2. The light device of claim 1, wherein the thermal diffusion guide further comprises a narrow portion keeping a short distance from the outer wall to form a rapid air passage.

3. A projector comprising the light device of claim 1.

4. A light device comprising:

a light bulb set with a curved outer wall;

a heat shielding plate disposed above the curved outer wall; and

a heat conductive plate disposed above the heat shielding plate, the heat shielding plate being substantially parallel to the heat conductive plate;

wherein a first air passage is formed between the heat shielding plate and the heat conductive plate for restricting a first flow of air therethrough.

5. The light device of claim 4, wherein the first isolation layer is an air layer or a vacuum layer.

6. The light device of claim 5, further comprising a case disposed above the heat conductive plate and a second air passage being formed between the heat conductive plate and the case for restricting a second flow of air therethrough.

7. The light device of claim 6, wherein the second isolation layer is an air layer or a vacuum layer.

8. The light device of claim 7, wherein the curved outer wall comprises a flat top surface, and the heat shielding plate partially overlaps with the flat top surface.

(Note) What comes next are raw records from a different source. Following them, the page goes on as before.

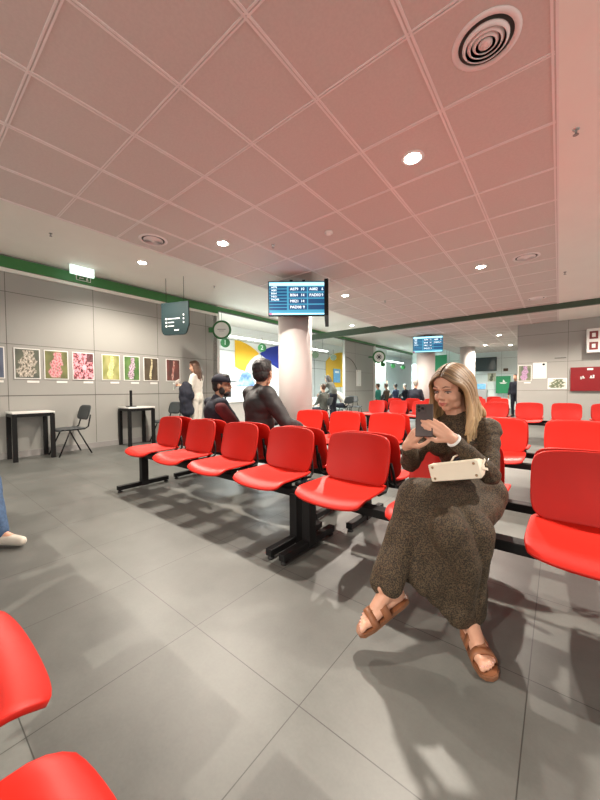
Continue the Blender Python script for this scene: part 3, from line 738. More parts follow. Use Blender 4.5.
# ------------------------------------------------------------ counters in the recess
def counter(y0, y1, label):
    t = thing('service_counter', label, 'counter', (-7.35, (y0+y1)/2, 0), 0, 'service counters'); w = y1-y0
    MB().box((0, 0, .735), (.75, w, .03), M['cleanwhite'], bev=.004).build('countertop', t)
    MB().box((.30, 0, .36), (.03, w-.1, .72), M['cleanwhite']).build('front_panel', t)
    for s_ in (-1, 1): MB().box((0, s_*(w/2-.03), .36), (.6, .03, .72), M['cleanwhite']).build('side_panel', t)
counter(5.6, 6.7, 'white counter under sign 1 behind the seated men'); counter(7.0, 8.1, 'white counter under sign 2 behind the man in the grey jacket')
counter(8.5, 9.6, 'white counter just right of the nearest pillar'); counter(9.9, 11.0, 'white counter in front of the yellow mural')
def monitor(x, y, z, rz, label):
    t = thing('computer_monitor', label, 'monitor', (x, y, z), rz, 'counter monitors')
    MB().box((0, 0, .27), (.50, .03, .31), M['black'], bev=.004).build('display', t); MB().box((0, .02, .08), (.05, .03, .16), M['black']).build('neck', t); MB().box((0, .02, .006), (.2, .16, .012), M['black']).build('base', t)
monitor(-7.4, 5.9, .75, 1.9, 'black monitor on the counter under sign 1'); monitor(-7.4, 7.35, .75, 1.9, 'black monitor on the counter under sign 2'); monitor(-7.4, 9.0, .75, 2.0, 'black monitor on the counter right of the pillar')
for k, (yy, z, lb) in enumerate(((5.9, 1.25, 'white notice sheet on the recess wall, lower one'), (5.95, 1.75, 'white notice sheet on the recess wall, upper one'))):
    tag(MB().box((-9.28, 6.55+.75*k, z+.35), (.01, .42, .55), M['cleanwhite']).build('paper_notice'), lb, 'notice')
tag(MB().box((XW+.008, 12.69, 1.56), (.012, .42, .70), M['cleanwhite']).box((XW+.016, 12.69, 1.56), (.003, .3, .55), M['signwhite']).build('paper_notice'), 'tall white notice board on the grey partition wall beside the yellow mural', 'notice')

# ------------------------------------------------------------ far end
t = thing('roll_up_banner', 'green roll-up banner with white emblem at the far wall', 'banner', (-2.17, 18.9, 0))
MB().box((0, 0, 1.25), (.62, .02, .86), M['bannergreen']).box((0, 0, .05), (.66, .12, .07), M['silver']).box((0, .03, .5), (.02, .02, .9), M['silver']).build('banner_panel', t)
MB().poly([(-.16, -.012, 1.36), (.18, -.012, 1.36), (.10, -.012, 1.30), (-.10, -.012, 1.30)], M['signwhite'], (0, -.003, 0)).poly([(-.02, -.012, 1.38), (.0, -.012, 1.52), (.10, -.012, 1.38)], M['signwhite'], (0, -.003, 0)).build('emblem', t)
t = thing('wall_screen', 'switched-off dark wall screen by the far pillar', 'screen', (-3.0, 18.9, 2.30)); MB().box((0, 0, 0), (1.1, .1, .7), M['glassgrey'], bev=.02).build('housing', t)
MB().box((0, .15, 0), (.1, .25, .1), M['black']).build('wall_mount', t)
t = thing('self_service_kiosk', 'grey self-service kiosk with a blue screen at the far wall', 'kiosk', (-3.0, 18.2, 0))
MB().box((0, 0, .5), (.5, .4, 1.0), M['kiosk'], bev=.02).build('cabinet', t); MB().box((0, -.1, 1.15), (.5, .1, .42), M['kiosk'], Matrix.Rotation(-.2, 3, 'X'), bev=.02).build('head', t)
MB().box((0, -.165, 1.17), (.4, .02, .26), M['deskblue'], Matrix.Rotation(-.2, 3, 'X')).build('display', t)
picture(-3.9, -3.55, 1.35, 1.8, spike(sq((.8, .8, .75)), sq((.7, .7, .6)), sq((.15, .15, .12)), sq((.3, .3, .2)), .5), 'small pale flower print at the far wall, partly hidden by the far pillar', x=YF, wall='R', seedv=21, capt=False)
picture(-2.8-.1, -2.42-.1, 1.42, 1.86, spike(sq((.75, .78, .65)), sq((.7, .7, .6)), sq((.1, .12, .1)), sq((.4, .45, .3)), .4), 'small dark flower print at the far wall left of the green banner', x=YF, wall='R', seedv=22, capt=False)
tag(MB().box((-2.1, YF-.01, 2.0), (.2, .02, .14), M['brownc']).build('wall_plaque'), 'small brown plaque on the far wall above the green banner', 'plaque')
tag(MB().box((-3.45, 11.4, 2.2), (.01, .01, .01), M['black']).build('screw_cap'), 'tiny screw cap under the farther screen', 'fastener') if False else None
t = thing('hanging_banner', 'tall green hanging banner with a round emblem beside the second pillar', 'banner', (-5.1, 18.6, 0)) 
MB().box((0, 0, 1.95), (.75, .02, 1.9), M['bannergreen']).build('cloth', t); MB().lathe([(.22, -.004), (.22, .004)], M['yellow' if False else 'teal'], (0, -.016, 1.75), 20, rot=rx).build('emblem', t)
MB().tube([(-.36, 0, 2.9), (-.36, 0, 3.22)], .005, M['black'], 6).tube([(.36, 0, 2.9), (.36, 0, 3.22)], .005, M['black'], 6).build('cord', t)

#PEOPLE_START#
# ------------------------------------------------------------ people
def basis(f, u):
    f = V(f).normalized(); u = V(u); u = (u - f*u.dot(f)).normalized(); r = f.cross(u)
    return Matrix((r, f, u)).transposed()
def head_shapes(mb, c, B, s=1, female=True, ears=True):
    c = V(c); P = lambda x, y, z: c + B @ V((x*s, y*s, z*s)); E_ = lambda p, r: mb.ell(P(*p), tuple(q*s for q in r), M['skin'], B, 20)
    E_((0, -.012, .035), (.072, .090, .083)); E_((0, .020, -.022), (.057, .064, .078)); E_((0, .052, -.078), (.024 if female else .03, .024, .022))
    E_((0, .03, .045), (.060, .055, .055))
    for q in (-1, 1):
        E_((q*.034, .050, -.026), (.022, .026, .026)); E_((q*.030, .020, -.065), (.026, .035, .026))
        if ears: E_((q*.074, -.006, -.005), (.008, .017, .030))
        mb.caps(P(q*.012, .084, .028), P(q*.042, .072, .026), .009*s, .007*s)
        E_((q*.009, .094, -.022), (.008, .009, .007))
    mb.caps(P(0, .080, .018), P(0, .100, -.016), .008*s, .0105*s)
    mb.caps(P(-.016, .083, -.046), P(.016, .083, -.046), .0065*s, .0065*s); mb.caps(P(-.013, .082, -.055), P(.013, .082, -.055), .007*s, .007*s)
def face_parts(c, B, root, s=1, closed=False, brow='brow', lips=True):
    c = V(c); P = lambda x, y, z: c + B @ V((x*s, y*s, z*s))
    for q in (-1, 1):
        e = MB().ell(P(q*.030, .0715, .006), (.0135*s, .0115*s, (.0052 if closed else .007)*s), M['eyewhite'], B, 16).build('eye', root)
        MB().ell(P(q*.030+(-.001), .0805, .004 if closed else .006), (.0055*s, .003*s, (.0046 if closed else .0055)*s), M['iris'], B, 12).build('iris', e)
        MB().tube([P(q*.014, .0805, .007), P(q*.023, .0850, .0135), P(q*.034, .0835, .0135), P(q*.046, .0735, .006)], [.0012*s, .0018*s, .002*s, .0012*s], M['iris'], 6).build('eyelash', root)
        MB().tube([P(q*.012, .0905, .030), P(q*.026, .0885, .036), P(q*.045, .0745, .031)], [.0028*s, .0032*s, .0015*s], M[brow], 6, flat=.6).build('eyebrow', root)
    if lips:
        mb = MB(); mb.tube([P(-.022, .083, -.050), P(-.010, .0895, -.046), P(0, .0905, -.0475), P(.010, .0895, -.046), P(.022, .083, -.050)], [.0015*s, .0035*s, .003*s, .0035*s, .0015*s], M['lip'], 8)
        mb.tube([P(-.020, .083, -.052), P(0, .0895, -.0565), P(.020, .083, -.052)], [.0015*s, .0045*s, .0015*s], M['lip'], 8); mb.build('lips', root)
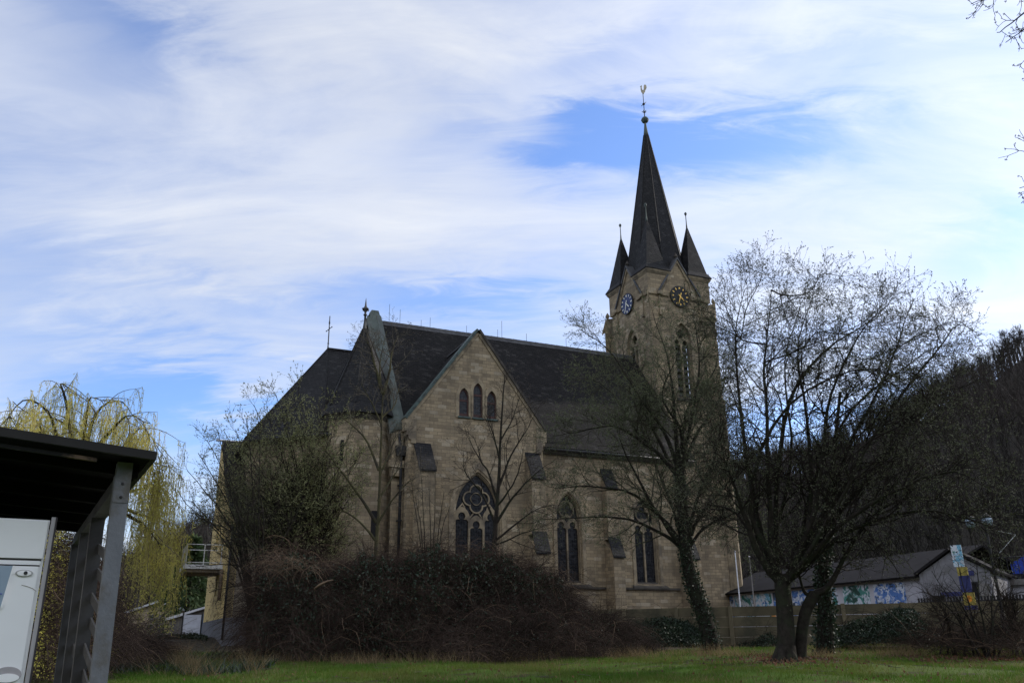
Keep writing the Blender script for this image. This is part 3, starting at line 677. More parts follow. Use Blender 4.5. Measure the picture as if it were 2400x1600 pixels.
# downpipe between turret and transept with hopper
dpn = MB()
sA = -4.22
dpn.tube([C(sA, .62, 12.2), C(sA, .55, 11.7), C(sA + .1, .48, 11.0), C(sA + .12, .5, 10.7), C(sA + .12, .5, GB)], .075, 8)
dpn.hexa([C(sA - .16, .36, 10.75), C(sA + .3, .36, 10.75), C(sA + .3, .66, 10.75), C(sA - .16, .66, 10.75), C(sA - .22, .28, 11.25), C(sA + .34, .28, 11.25), C(sA + .34, .7, 11.25), C(sA - .22, .7, 11.25)])
for z in (9.2, 7.4, 5.5): dpn.box(front, sA + .02, sA + .22, z, z + .07, .4, .75)
part(dpn, 'downpipe', 'iron')
part(MB().box(front, -4.6, -4.0, 9.7, 12.3, .55, .85).box(front, -4.75, -3.95, 10.15, 10.5, .45, .7), 'corner_pier', 'stone')

# ------------------------------------------------------------------ tower
s0, s1, t0, t1 = 14.55, 19.55, 4.1, 9.1; tcx, tcq = 17.05, 6.6
bw = arch(tcx - .72, tcx + .72, 17.0, 21.25, 1.0)
bq = arch(tcq - .72, tcq + .72, 17.0, 21.25, 1.0)
tw = MB().plate(front, [(s0, GB), (s1, GB), (s1, 26.1), (s0, 26.1)], [bw], t0, t0 + .6).plate(front, [(s0, GB), (s1, GB), (s1, 26.1), (s0, 26.1)], [bw], t1 - .6, t1)
tw.plate(side, [(t0 + .6, GB), (t1 - .6, GB), (t1 - .6, 26.1), (t0 + .6, 26.1)], [bq], s0, s0 + .6).plate(side, [(t0 + .6, GB), (t1 - .6, GB), (t1 - .6, 26.1), (t0 + .6, 26.1)], [bq], s1 - .6, s1)
part(tw, 'tower_wall', 'stone')
for fr, d, c in ((front, t0, tcx), (side, s0, tcq)):
    lv = MB(); lv.plate(fr, arch(c - .95, c + .95, 16.8, 21.2, 1.0), [arch(c - .70, c + .70, 17.0, 21.25, 1.0)], d - .04, d + .1)
    part(lv, 'window_surround', 'stone_trim')
    wo = part(MB().plate(fr, arch(c - .72, c + .72, 17.0, 21.25, 1.0), [light(c - .64, c - .05, 17.1, 20.9, .2), light(c + .05, c + .64, 17.1, 20.9, .2), foil(c, 21.7, .17, .17, 4)], d + .2, d + .34), 'belfry_window', 'stone_trim')
    lo = MB()
    for i in range(9):
        z = 17.2 + i * .44
        lo.add([fr(c - .66, z, d + .36), fr(c + .66, z, d + .36), fr(c + .66, z + .30, d + .62), fr(c - .66, z + .30, d + .62), fr(c - .66, z + .05, d + .36), fr(c + .66, z + .05, d + .36), fr(c + .66, z + .35, d + .62), fr(c - .66, z + .35, d + .62)],
               [(0, 1, 2, 3), (4, 5, 6, 7), (0, 1, 5, 4)])
    part(lo, 'louvres', 'louvre', wo)
    part(MB().plate(fr, arch(c - .72, c + .72, 17.0, 21.25, 1.0), [], d + .66, d + .7), 'backing', 'dark_hole', wo)
    part(MB().box(fr, c - .9, c + .9, 16.75, 16.95, d - .12, d + .3), 'sill', 'stone_dark', wo)
# corner piers with gablets
def pier(cx, cq, dirx, dirq, ztop=23.1):
    fr = lambda a, b, c_: C(cx + dirx * (a + .06) * .7071 - b * .7071 * dirq * dirx * 1.0 * dirx, cq + dirq * (a + .06) * .7071 + b * .7071 * dirx * dirx, c_)
    p = MB()
    p.box(fr, -.3, .42, -.30, .30, GB, ztop - 6); p.box(fr, -.3, .30, -.26, .26, ztop - 6, ztop)
    p.hexa([fr(-.3, -.36, ztop), fr(.38, -.36, ztop), fr(.38, .36, ztop), fr(-.3, .36, ztop), fr(-.3, -.02, ztop + 1.1), fr(.38, -.02, ztop + 1.1), fr(.38, .02, ztop + 1.1), fr(-.3, .02, ztop + 1.1)])
    p.tube([fr(.34, -.42, ztop - .1), fr(.40, 0, ztop + 1.25), fr(.34, .42, ztop - .1)], .055, 5, False)
    p.lathe(lambda a, b, c_: fr(.30 + a, b, c_), [(.05, ztop + 1.1), (.13, ztop + 1.3), (.05, ztop + 1.5), (0, ztop + 1.6)], 6)
    p.box(fr, .1, .36, -.14, .14, ztop - 1.3, ztop - .9)
    return part(p, 'corner_pier', 'stone_trim')
for cx, cq, dx, dq in ((s0, t0, -1, -1), (s1, t0, 1, -1), (s0, t1, -1, 1), (s1, t1, 1, 1)): pier(cx, cq, dx, dq)
# clock gables, one per face
def tgable(fr, c, d, sgn):
    "sgn = -1 when the face looks towards smaller d"
    ou = d + sgn * .10
    lo_, hi_ = sorted((ou, d - sgn * .45))
    g = part(MB().plate(fr, [(c - 1.62, 24.6), (c + 1.62, 24.6), (c, 27.25)], [], *sorted((d + sgn * .03, d - sgn * .5))), 'clock_gable', 'stone')
    for k_ in (-1, 1):
        x0, z0 = c + k_ * 1.72, 24.55
        L = math.hypot(1.72, 2.75); n0, n1_ = k_ * 2.75 / L, 1.72 / L
        P = [(x0, z0), (c, 27.3), (c + n0 * .0, 27.3 + .16), (x0 + n0 * .14, z0 + n1_ * .14)]
        part(MB().plate(fr, P, [], *sorted((d + sgn * .2, d - sgn * .5))), 'coping', 'lead', g)
        part(MB().plate(fr, [(x0 - k_ * .22, z0 - .02), (c, 27.02), (c, 27.28), (x0 + k_ * .02, z0 + .02)], [], *sorted((d + sgn * .12, d + sgn * .0))), 'moulding', 'stone_trim', g)
        part(MB().box(fr, *sorted((x0 - k_ * .20, x0 + k_ * .20)), 24.33, 24.56, *sorted((d + sgn * .22, d - sgn * .02))).box(fr, x0 - .05, x0 + .05, 23.0, 24.33, *sorted((d + sgn * .09, d - sgn * .02))).box(fr, x0 - .11, x0 + .11, 22.8, 23.0, *sorted((d + sgn * .16, d - sgn * .02))), 'corbel', 'stone_trim', g)
    # little roof behind the gable, running into the spire
    fo = lambda a, b, dd: fr(a, b, dd)
    for k_ in (-1, 1):
        part(slab([fo(c, 27.3, d), fo(c, 27.3, d - sgn * 2.0), fo(c + k_ * 1.72, 24.6, d - sgn * .6), fo(c + k_ * 1.72, 24.6, d)], .08), 'gable_roof', 'slate_clean', g)
    f = MB(); f.lathe(lambda a, b, c_: fr(c + a, c_, d + sgn * .02 + b), [(.05, 27.3), (.07, 27.45), (.16, 27.55), (.09, 27.68), (.03, 27.8), (0, 27.9)], 6)
    part(f, 'crocket', 'stone_dark', g)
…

9. The light device of claim 8, wherein the shield comprises an interruption area disposed around a contact portion of the shield and the light bulb set.

10. The light device of claim 4, wherein the shield is high in radiation reflectivity and low in thermal conductivity.

11. The light device of claim 4, wherein the shield is an alloy.

12. The light device of claim 11, wherein the shield is made of stainless steel.

13. The light device of claim 4, wherein the diffusion plate is high in thermal conductivity.

14. The light device of claim 4, wherein the diffusion plate is a metal plate.

15. The light device of claim 14, wherein the diffusion plate is a copper metal plate or an aluminum metal plate.

16. The light device of claim 4, wherein the diffusion plate is higher in area than the shield.

17. A projector comprising the light device of claim 4.